**PROBLEM TO WORK ON:**
The exercise asks you to copy every line below in which "that" appears.

───── DATASET RECORDS

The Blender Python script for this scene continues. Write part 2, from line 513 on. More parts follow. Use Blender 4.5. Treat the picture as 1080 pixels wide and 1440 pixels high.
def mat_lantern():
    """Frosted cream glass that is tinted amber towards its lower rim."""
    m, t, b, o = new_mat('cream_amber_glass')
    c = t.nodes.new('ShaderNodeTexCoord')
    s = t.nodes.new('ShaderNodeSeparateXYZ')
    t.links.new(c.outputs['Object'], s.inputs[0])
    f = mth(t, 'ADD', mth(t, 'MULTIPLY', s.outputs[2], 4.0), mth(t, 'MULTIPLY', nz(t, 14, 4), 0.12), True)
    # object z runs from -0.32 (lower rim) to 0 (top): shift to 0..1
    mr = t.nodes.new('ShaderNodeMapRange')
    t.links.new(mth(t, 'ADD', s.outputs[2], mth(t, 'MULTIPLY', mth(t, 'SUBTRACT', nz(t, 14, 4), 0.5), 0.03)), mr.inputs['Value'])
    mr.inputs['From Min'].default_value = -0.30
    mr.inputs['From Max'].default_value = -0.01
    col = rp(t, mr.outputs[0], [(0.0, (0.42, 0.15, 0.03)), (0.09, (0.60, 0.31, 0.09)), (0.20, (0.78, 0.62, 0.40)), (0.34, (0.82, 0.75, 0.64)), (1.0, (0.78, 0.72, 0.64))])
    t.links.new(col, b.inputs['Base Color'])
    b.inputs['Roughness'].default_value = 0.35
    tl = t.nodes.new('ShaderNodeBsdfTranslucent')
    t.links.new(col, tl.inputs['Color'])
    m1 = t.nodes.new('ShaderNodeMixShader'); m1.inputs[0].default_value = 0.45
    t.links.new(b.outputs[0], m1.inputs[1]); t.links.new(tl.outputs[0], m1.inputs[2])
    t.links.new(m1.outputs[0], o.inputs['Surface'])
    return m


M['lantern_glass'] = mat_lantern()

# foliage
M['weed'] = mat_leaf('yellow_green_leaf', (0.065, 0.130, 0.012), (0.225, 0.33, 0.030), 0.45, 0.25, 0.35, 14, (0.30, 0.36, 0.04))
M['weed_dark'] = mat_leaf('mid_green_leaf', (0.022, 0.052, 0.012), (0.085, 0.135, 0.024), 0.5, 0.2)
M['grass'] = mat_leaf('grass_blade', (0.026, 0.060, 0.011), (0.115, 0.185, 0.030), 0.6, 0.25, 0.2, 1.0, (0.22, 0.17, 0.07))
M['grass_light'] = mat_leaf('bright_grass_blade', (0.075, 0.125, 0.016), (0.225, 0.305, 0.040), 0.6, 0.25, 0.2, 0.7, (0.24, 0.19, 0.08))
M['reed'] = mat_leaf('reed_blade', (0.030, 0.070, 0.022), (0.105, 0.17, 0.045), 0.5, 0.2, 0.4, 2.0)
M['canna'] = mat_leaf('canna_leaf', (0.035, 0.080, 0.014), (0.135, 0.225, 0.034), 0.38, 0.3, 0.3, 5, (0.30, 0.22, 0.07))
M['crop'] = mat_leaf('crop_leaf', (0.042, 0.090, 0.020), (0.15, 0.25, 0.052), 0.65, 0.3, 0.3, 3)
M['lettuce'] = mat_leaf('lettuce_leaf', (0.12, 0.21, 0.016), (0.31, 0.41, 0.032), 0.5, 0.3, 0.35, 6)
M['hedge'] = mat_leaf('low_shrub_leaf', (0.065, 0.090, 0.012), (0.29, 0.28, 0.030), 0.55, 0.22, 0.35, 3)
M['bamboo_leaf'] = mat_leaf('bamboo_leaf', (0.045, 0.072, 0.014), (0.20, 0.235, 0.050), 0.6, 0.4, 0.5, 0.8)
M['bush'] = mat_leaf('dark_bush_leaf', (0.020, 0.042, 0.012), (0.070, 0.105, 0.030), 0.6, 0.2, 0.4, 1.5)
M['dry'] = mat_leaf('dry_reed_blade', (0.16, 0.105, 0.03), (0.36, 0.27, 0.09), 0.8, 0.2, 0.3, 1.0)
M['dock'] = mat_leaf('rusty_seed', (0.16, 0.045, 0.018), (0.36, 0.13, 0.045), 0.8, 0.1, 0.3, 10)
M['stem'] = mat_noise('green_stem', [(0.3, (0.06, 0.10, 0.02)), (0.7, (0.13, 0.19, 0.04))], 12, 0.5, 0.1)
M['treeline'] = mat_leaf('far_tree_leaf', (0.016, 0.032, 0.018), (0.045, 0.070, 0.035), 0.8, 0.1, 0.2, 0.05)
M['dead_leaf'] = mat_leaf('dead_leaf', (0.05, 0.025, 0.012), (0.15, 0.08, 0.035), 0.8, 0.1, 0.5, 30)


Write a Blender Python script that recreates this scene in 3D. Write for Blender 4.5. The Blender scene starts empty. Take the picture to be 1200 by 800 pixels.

──────────

**EXERCISE ANSWER:**
    """Frosted cream glass that is tinted amber towards its lower rim."""
Write a Blender Python script that recreates this scene in 3D. Write for Blender 4.5. The Blender scene starts empty. Take the picture to be 1200 by 800 pixels.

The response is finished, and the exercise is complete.